EXERCISE REQUIREMENTS: Without the pictures, retype exactly the lines from the top of the entries below through the line that contains "pillar('R', 6.56, 'dark".

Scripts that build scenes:
● ● ● ● ● ● ●

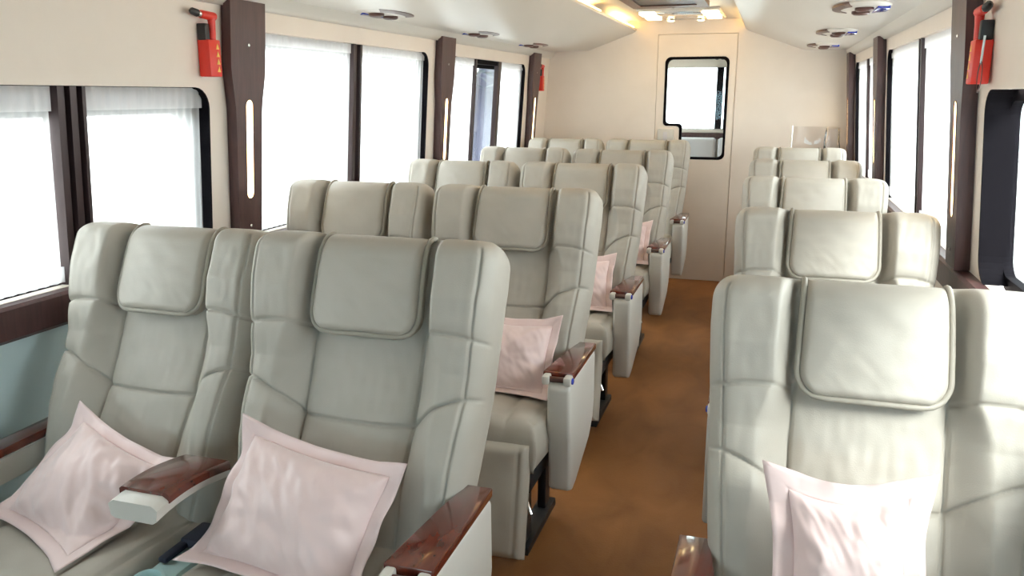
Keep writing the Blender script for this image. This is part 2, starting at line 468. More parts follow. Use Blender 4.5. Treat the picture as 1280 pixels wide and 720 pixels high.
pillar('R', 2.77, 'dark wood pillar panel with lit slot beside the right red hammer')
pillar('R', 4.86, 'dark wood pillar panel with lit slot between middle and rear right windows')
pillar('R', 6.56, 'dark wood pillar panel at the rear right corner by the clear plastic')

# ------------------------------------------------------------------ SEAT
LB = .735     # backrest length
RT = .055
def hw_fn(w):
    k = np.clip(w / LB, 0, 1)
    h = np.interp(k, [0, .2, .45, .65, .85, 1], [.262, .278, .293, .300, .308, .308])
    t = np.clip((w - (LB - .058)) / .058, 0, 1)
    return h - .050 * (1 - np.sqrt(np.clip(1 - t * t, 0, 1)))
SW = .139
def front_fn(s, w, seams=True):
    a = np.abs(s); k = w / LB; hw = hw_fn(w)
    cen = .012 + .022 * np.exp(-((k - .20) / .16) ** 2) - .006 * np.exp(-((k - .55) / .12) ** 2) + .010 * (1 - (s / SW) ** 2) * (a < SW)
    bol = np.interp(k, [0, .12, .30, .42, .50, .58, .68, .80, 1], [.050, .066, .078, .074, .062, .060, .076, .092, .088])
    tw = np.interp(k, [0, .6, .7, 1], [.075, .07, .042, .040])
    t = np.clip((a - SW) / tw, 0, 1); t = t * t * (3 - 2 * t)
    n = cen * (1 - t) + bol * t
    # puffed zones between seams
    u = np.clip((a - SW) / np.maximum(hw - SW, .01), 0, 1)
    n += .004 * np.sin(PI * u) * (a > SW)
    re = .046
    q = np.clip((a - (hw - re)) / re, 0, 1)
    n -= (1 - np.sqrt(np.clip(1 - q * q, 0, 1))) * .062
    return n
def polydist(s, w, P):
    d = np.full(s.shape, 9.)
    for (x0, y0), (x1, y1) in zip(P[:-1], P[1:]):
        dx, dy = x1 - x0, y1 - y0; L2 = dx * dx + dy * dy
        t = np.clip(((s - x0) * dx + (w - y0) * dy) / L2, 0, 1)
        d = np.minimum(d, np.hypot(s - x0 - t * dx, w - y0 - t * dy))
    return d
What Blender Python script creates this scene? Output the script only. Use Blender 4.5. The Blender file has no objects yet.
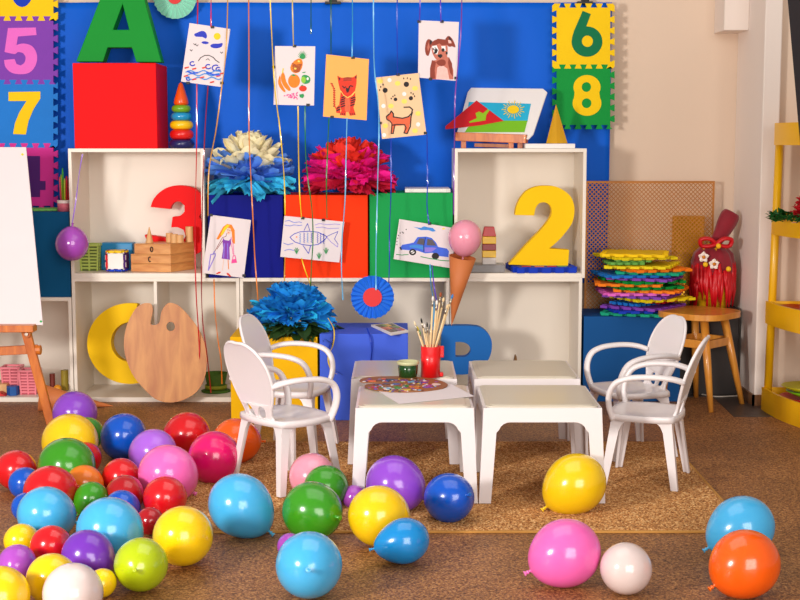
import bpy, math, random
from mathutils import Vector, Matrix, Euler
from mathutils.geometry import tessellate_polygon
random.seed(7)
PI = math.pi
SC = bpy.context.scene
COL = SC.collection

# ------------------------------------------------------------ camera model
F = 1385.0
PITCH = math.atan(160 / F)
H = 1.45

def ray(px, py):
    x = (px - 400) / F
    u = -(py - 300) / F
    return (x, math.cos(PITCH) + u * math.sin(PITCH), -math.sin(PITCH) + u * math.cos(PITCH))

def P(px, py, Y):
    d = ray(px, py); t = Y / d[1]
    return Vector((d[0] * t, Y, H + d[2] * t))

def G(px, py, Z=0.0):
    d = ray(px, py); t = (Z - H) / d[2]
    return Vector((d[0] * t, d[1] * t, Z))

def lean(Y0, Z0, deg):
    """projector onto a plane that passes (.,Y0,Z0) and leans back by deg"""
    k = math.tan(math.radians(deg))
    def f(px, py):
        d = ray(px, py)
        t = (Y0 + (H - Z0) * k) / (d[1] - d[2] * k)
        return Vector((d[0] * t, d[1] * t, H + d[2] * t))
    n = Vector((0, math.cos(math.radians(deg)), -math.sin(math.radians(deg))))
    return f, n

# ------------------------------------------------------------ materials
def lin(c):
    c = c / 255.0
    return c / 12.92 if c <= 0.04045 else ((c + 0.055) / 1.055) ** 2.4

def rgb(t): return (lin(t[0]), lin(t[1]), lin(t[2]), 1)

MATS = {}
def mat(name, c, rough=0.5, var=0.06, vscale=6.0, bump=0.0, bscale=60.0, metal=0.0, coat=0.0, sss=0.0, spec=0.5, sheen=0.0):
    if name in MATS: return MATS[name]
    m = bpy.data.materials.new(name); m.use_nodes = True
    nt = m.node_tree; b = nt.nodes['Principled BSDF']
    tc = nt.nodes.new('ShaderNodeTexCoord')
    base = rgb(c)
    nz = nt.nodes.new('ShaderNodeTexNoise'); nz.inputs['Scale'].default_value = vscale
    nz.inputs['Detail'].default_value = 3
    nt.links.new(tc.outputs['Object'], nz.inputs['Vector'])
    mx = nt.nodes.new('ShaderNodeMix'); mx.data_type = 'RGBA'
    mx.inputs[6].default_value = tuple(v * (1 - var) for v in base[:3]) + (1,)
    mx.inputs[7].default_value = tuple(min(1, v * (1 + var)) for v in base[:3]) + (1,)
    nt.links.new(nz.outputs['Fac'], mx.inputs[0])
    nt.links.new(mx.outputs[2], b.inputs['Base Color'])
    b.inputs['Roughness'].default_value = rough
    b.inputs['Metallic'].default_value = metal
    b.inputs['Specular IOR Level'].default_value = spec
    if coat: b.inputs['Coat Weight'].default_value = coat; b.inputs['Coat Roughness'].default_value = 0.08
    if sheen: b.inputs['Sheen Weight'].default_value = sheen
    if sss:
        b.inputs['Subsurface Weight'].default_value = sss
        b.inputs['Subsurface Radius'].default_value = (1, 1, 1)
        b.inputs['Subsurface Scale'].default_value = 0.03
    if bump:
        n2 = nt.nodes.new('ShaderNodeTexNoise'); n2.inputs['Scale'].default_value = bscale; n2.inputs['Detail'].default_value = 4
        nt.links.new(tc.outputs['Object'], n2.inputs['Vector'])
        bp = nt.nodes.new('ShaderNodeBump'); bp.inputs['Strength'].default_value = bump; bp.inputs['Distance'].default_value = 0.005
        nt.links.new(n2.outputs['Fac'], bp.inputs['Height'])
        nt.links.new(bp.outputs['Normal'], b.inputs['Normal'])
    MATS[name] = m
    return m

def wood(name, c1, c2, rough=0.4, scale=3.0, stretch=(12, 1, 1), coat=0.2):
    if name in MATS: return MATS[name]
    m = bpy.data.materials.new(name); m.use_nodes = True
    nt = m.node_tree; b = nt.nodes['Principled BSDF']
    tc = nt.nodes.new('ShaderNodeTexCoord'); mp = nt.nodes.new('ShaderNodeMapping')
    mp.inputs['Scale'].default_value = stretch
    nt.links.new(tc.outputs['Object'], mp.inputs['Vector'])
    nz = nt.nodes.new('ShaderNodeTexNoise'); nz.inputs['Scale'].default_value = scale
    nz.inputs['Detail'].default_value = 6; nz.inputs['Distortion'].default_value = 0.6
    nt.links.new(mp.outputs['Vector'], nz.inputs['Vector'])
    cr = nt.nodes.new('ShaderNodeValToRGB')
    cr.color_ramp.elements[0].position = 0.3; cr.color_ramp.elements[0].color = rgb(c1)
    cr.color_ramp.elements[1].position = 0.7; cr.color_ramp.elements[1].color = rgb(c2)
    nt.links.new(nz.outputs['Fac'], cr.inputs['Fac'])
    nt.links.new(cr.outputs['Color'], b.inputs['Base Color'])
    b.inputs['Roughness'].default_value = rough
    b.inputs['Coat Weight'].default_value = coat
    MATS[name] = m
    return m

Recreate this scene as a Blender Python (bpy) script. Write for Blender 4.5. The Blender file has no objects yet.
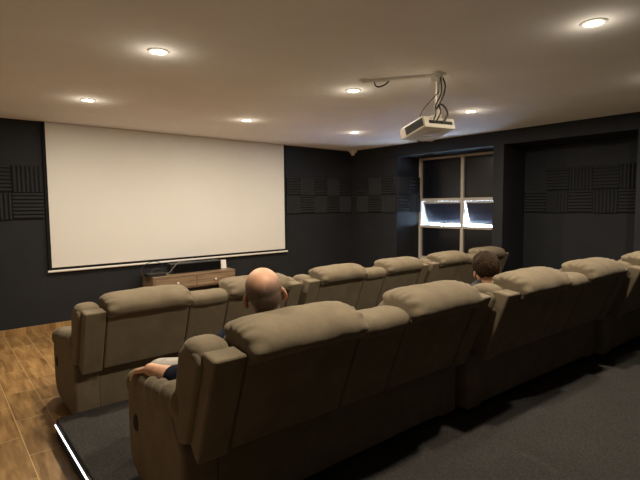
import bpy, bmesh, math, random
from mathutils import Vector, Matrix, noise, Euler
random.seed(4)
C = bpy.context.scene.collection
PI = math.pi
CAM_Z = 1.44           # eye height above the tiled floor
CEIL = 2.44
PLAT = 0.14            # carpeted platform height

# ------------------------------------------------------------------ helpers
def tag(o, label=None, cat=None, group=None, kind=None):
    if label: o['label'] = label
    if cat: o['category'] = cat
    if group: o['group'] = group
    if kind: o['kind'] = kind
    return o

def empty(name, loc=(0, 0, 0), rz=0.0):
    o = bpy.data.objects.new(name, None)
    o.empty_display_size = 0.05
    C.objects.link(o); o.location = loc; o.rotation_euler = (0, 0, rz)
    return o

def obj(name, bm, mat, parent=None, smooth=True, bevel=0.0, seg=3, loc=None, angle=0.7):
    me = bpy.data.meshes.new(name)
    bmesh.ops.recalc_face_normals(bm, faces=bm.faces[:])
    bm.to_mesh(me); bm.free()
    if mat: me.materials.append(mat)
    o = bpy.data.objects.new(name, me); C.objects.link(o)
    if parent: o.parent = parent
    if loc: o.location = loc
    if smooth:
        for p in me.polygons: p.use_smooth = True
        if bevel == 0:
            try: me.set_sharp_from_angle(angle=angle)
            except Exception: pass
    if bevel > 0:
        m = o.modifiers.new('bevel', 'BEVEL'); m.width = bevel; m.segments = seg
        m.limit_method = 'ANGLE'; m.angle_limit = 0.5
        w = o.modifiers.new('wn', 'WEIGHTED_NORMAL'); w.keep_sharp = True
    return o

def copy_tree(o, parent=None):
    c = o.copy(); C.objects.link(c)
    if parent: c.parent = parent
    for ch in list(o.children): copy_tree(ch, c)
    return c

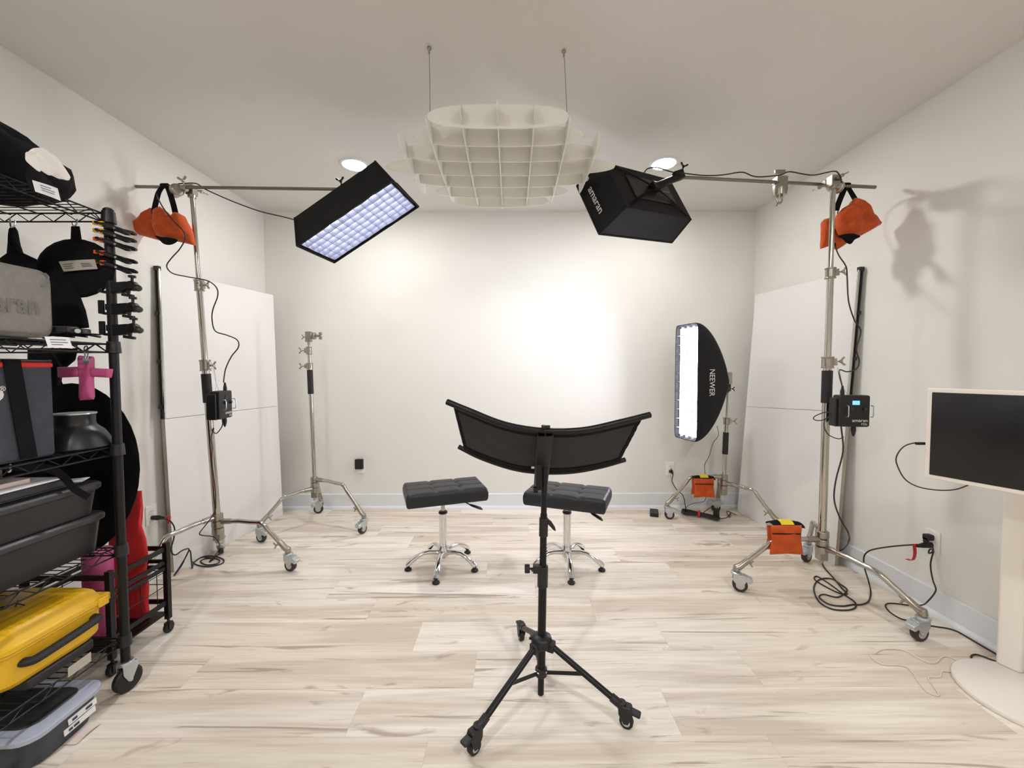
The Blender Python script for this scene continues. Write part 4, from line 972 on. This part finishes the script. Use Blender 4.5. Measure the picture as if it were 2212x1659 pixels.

● ● ● ● ● ● ●

SOLUTION FOR THIS PROBLEM:
Keep writing the Blender script for this image. This is part 2, starting at line 468. More parts follow. Use Blender 4.5. Treat the picture as 1280 pixels wide and 720 pixels high.
pillar('R', 2.77, 'dark wood pillar panel with lit slot beside the right red hammer')
pillar('R', 4.86, 'dark wood pillar panel with lit slot between middle and rear right windows')
pillar('R', 6.56, 'dark wood pillar panel at the rear right corner by the clear plastic')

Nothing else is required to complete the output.